WH: Recently I’ve been reading Carole Watts’s Wrack and work by Geraldine Monk, thinking about how their work accommodates shipwrecks, history and geography, how it buzzes with those power relationships encoded in the past-as-present. Which makes me think of Helen Charman’s pamphlet In the Pleasure Dairy, and how – in the tradition of writers like Wendy Mulford, Denise Riley and Frances Presley – it treats the page as a field on which alternative voices, pathologies and histories compete. Charman’s pamphlet is published by Sad Press, which is co-run by Samantha Walton whose collection Self Heal is incredible. That’s published by Boiler House who also publish Sophie Robinson and Nat Raha among others. Yesterday morning I read Sascha Akhtar’s ‘Legatura/ (Ligature)’, as published in out of everywhere 2 (Reality Street, ed. Emily Critchley). This morning, I was reading bits of Callie Gardner’s ‘springletter’ from Naturally It Is Not (The 87 Press) and thinking about this line: ‘health the lossless state that makes possible fear’.

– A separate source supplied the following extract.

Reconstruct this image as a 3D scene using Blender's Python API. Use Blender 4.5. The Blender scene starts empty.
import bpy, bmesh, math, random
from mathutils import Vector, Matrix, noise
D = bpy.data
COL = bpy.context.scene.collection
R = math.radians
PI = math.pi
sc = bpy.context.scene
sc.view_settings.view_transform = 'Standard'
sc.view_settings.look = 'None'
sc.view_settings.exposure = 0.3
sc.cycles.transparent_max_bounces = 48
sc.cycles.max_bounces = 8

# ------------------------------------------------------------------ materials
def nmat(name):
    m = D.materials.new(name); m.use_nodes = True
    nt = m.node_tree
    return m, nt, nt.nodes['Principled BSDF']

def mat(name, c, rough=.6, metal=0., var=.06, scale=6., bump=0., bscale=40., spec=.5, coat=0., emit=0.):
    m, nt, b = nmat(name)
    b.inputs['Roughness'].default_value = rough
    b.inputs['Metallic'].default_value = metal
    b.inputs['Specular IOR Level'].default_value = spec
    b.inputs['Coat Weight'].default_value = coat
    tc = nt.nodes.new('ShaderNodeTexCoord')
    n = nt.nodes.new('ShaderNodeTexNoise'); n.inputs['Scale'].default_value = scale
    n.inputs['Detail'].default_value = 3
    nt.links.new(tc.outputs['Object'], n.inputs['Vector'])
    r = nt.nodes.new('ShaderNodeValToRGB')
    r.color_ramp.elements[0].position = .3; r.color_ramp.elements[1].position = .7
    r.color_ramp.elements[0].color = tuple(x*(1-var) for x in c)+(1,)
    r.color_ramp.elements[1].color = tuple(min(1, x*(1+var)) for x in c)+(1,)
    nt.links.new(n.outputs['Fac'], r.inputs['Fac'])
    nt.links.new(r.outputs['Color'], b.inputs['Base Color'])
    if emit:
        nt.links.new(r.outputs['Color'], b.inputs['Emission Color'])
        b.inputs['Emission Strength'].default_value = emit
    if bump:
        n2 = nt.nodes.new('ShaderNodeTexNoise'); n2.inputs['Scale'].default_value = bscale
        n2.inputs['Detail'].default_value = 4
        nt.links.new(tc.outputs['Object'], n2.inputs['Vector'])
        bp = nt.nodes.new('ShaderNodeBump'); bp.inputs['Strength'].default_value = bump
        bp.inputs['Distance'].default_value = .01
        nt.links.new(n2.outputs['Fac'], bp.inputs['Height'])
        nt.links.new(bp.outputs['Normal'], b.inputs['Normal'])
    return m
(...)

FAF: What is next for you as a poet?

WH: I don’t know.

FAF: What advice would you give to anyone starting out in poetry today?

WH: Be shameless in your shame. Absorb everything into your work. Trinh T. Minh-ha: ‘Writing reduced to a mere vehicle of thought may be used to orient toward a goal or to sustain an act, but it does not constitute an act in itself… Beware when you cross railroad tracks for one train may hide another train.’